Saint Nick’s sidekick a bone of racial contention in Belgium and Holland

Across the Netherlands and Belgium, celebrations in which Saint Nicholas rolls into town surrounded by a host of Zwarte Piets (“Black Petes”) have come under increasing pressure year by year from complaints about racism. Pete is usually played by a white person who paints his face pitch black, dons a frizzy wig and gives himself bright red lips — stereotypes that disappeared from most countries decades ago. Around this time of year, Saint Nicholas visits hundreds of villages in Belgium and Holland, arriving by steamer or on his white horse to the delight of shrieking kids across the two countries. The Black Petes do everything from carrying presents to throwing sweets at the kids and generally prancing about until Saint Nicholas day on Dec. 6.

As a majority you have to be sensitive and show empathy for things that are hurtful to a minority. Saint Nicolas is a great celebration in itself. Only, I think you need to get rid of Black Pete to turn it into a party for everyone.
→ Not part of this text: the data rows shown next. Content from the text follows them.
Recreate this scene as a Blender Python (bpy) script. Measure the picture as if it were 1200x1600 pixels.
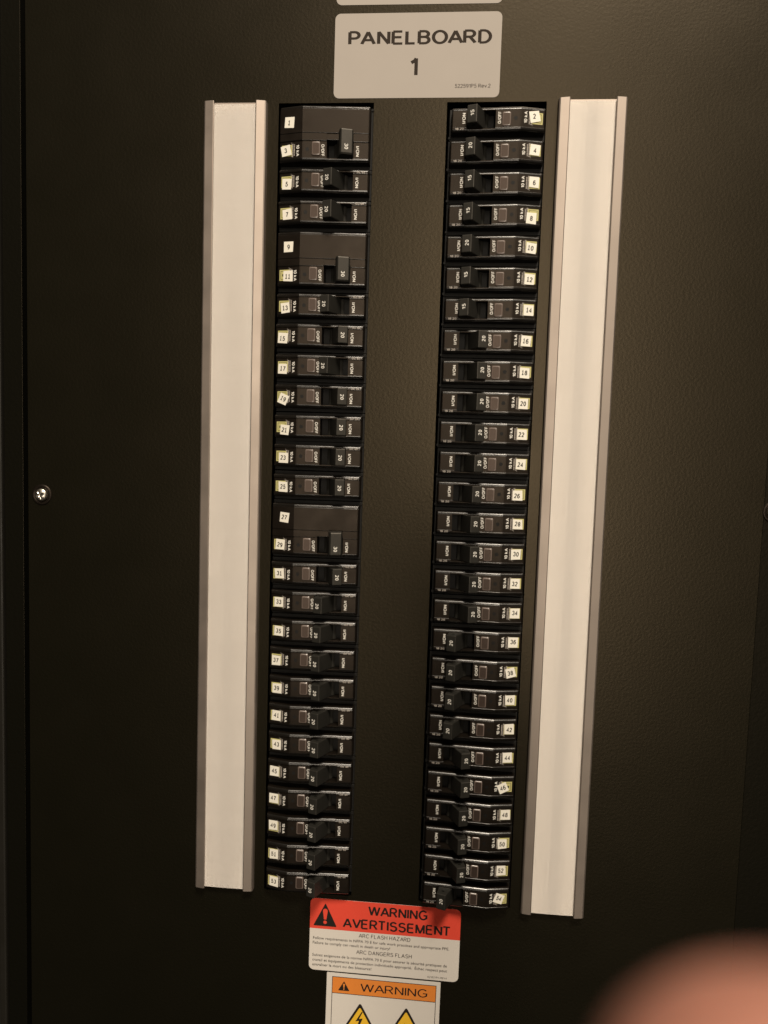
import bpy, bmesh, math, random
from mathutils import Vector, Matrix

random.seed(7)
scene = bpy.context.scene
for o in list(bpy.data.objects):
    bpy.data.objects.remove(o, do_unlink=True)
C = scene.collection
PI = math.pi

# ------------------------------------------------------------------ camera
# Sheet coordinates: millimetres, x right, y up, z out of the sheet metal.  World = (x, -z, y) / 1000
def Wp(x, y, z=0.0):
    return Vector((x / 1000.0, -z / 1000.0, y / 1000.0))

CAM_POS = (112.79, -218.10, 479.16)
R_ROWS = ((0.99614075, -0.03086425, 0.08216446),
          (0.03710497, 0.99645187, -0.07554393),
          (-0.07954132, 0.07830110, 0.99375154))
def cam_axis(r):
    return Vector((r[0], r[2], -r[1]))
c_right, c_down, c_fwd = (cam_axis(r).normalized() for r in R_ROWS)
cam_d = bpy.data.cameras.new("camera")
cam = bpy.data.objects.new("camera", cam_d)
C.objects.link(cam)
M = Matrix.Identity(4)
for i in range(3):
    M[i][0] = c_right[i]
    M[i][1] = -c_down[i]
    M[i][2] = -c_fwd[i]
    M[i][3] = Wp(*CAM_POS)[i]
cam.matrix_world = M
cam_d.sensor_fit = 'HORIZONTAL'
cam_d.sensor_width = 36.0
cam_d.lens = 36.0 * 1160.0 / 1200.0
cam_d.clip_start = 0.003
cam_d.clip_end = 50.0
cam_d.dof.use_dof = True
cam_d.dof.focus_distance = 0.477
cam_d.dof.aperture_fstop = 8.5
scene.camera = cam

# ------------------------------------------------------------------ world, lamp, exposure
w = bpy.data.worlds.new("World")
scene.world = w
w.use_nodes = True
bg = w.node_tree.nodes["Background"]
bg.inputs[0].default_value = (1.0, 0.86, 0.66, 1)
bg.inputs[1].default_value = 0.02

def area_lamp(name, loc, aim, size, energy, color):
    d = bpy.data.lights.new(name, 'AREA')
    d.shape = 'RECTANGLE'
    d.size, d.size_y = size
    d.energy = energy
    d.color = color
    o = bpy.data.objects.new(name, d)
    C.objects.link(o)
    o.location = loc
    o.rotation_euler = (Vector(aim) - Vector(loc)).to_track_quat('-Z', 'Y').to_euler()
    return o
# the ceiling fitting, and an added, unseen tall lamp behind the camera for the cover's sheen
area_lamp("ceiling_lamp", (0.60, -1.7, 2.5), (0.1, 0, -0.2), (0.9, 0.6), 166.0, (1.0, 0.865, 0.70))
area_lamp("sheen_fill_lamp", (0.34, -2.4, 0.06), (0.2, 0, 0.06), (0.24, 2.1), 33.0, (1.0, 0.865, 0.70))

vs = scene.view_settings
vs.view_transform = 'Standard'
vs.look = 'None'
vs.gamma = 1.0
vs.exposure = 0.0
vs.use_curve_mapping = False
scene.cycles.max_bounces = 6
scene.cycles.use_denoising = True

# ------------------------------------------------------------------ materials
def mat(name, col, rough=0.5, metal=0.0, spec=0.5, coat=0.0, coat_rough=0.1,
        bump=None, rvar=0.0, rscale=60.0, cvar=0.0, sss=0.0, tint=None):
    m = bpy.data.materials.new(name)
    m.use_nodes = True
    nt = m.node_tree
    b = nt.nodes["Principled BSDF"]
    b.inputs["Base Color"].default_value = (*col, 1)
    b.inputs["Roughness"].default_value = rough
    b.inputs["Metallic"].default_value = metal
    b.inputs["Specular IOR Level"].default_value = spec
    b.inputs["Coat Weight"].default_value = coat
    if tint: b.inputs["Specular Tint"].default_value = (*tint, 1)
    b.inputs["Coat Roughness"].default_value = coat_rough
    if sss:
        b.inputs["Subsurface Weight"].default_value = sss
        b.inputs["Subsurface Scale"].default_value = 0.004
        b.inputs["Subsurface Radius"].default_value = (1, 0.35, 0.2)
    tc = nt.nodes.new("ShaderNodeNewGeometry")
    if rvar or cvar:
        n = nt.nodes.new("ShaderNodeTexNoise")
        n.inputs["Scale"].default_value = rscale
        n.inputs["Detail"].default_value = 6
        nt.links.new(tc.outputs["Position"], n.inputs["Vector"])
        if rvar:
            mr = nt.nodes.new("ShaderNodeMapRange")
            mr.inputs["From Min"].default_value = 0.3
            mr.inputs["From Max"].default_value = 0.7
            mr.inputs["To Min"].default_value = max(0.02, rough - rvar)
            mr.inputs["To Max"].default_value = min(1, rough + rvar)
            nt.links.new(n.outputs["Fac"], mr.inputs["Value"])
            nt.links.new(mr.outputs["Result"], b.inputs["Roughness"])
        if cvar:
            mx = nt.nodes.new("ShaderNodeMix")
            mx.data_type = 'RGBA'
            mx.inputs[6].default_value = (*[c * (1 - cvar) for c in col], 1)
            mx.inputs[7].default_value = (*[min(1, c * (1 + cvar)) for c in col], 1)
            nt.links.new(n.outputs["Fac"], mx.inputs[0])
            nt.links.new(mx.outputs[2], b.inputs["Base Color"])
    if bump:
        prev = None
        for sc, st, det in bump:
            n = nt.nodes.new("ShaderNodeTexNoise")
            n.inputs["Scale"].default_value = sc
            n.inputs["Detail"].default_value = det
            nt.links.new(tc.outputs["Position"], n.inputs["Vector"])
            bp = nt.nodes.new("ShaderNodeBump")
            bp.inputs["Strength"].default_value = 1.0
            bp.inputs["Distance"].default_value = st
            nt.links.new(n.outputs["Fac"], bp.inputs["Height"])
            if prev:
                nt.links.new(prev.outputs["Normal"], bp.inputs["Normal"])
            prev = bp
        nt.links.new(prev.outputs["Normal"], b.inputs["Normal"])
        if coat:
            nt.links.new(prev.outputs["Normal"], b.inputs["Coat Normal"])
    return m

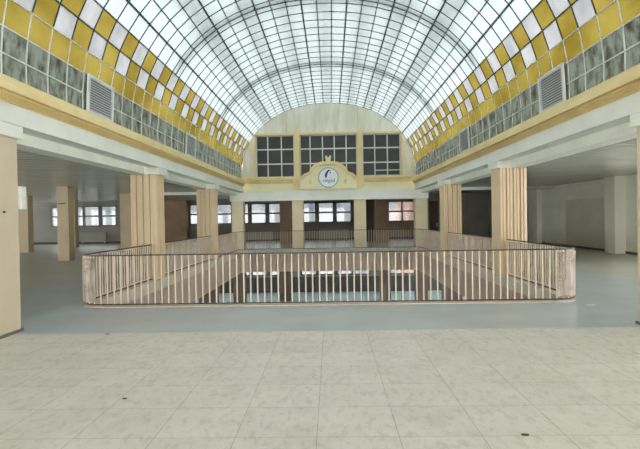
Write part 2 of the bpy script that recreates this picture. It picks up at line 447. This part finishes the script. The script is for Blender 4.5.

Wouter Van Bellingen, former Sint-Niklaas alderman and current director of the region’s Minorities Forum

Police detained several anti-Black Pete protesters as Saint Nicholas arrived in the historic Dutch city of Gouda on Saturday in a nationally televised event. Black Pete has evolved over the years. A quarter century ago, Black Pete was a scary character, carrying a big bag to hold naughty kids and a whip to punish the disobedient. Promoting him in recent years as a happy-go-lucky sidekick full of quirky madness has helped him to compete in popularity with Saint Nicholas himself. But efforts at softening Pete’s image have failed to subdue bad blood between the pro- and anti-Black Pete camps in the Netherlands.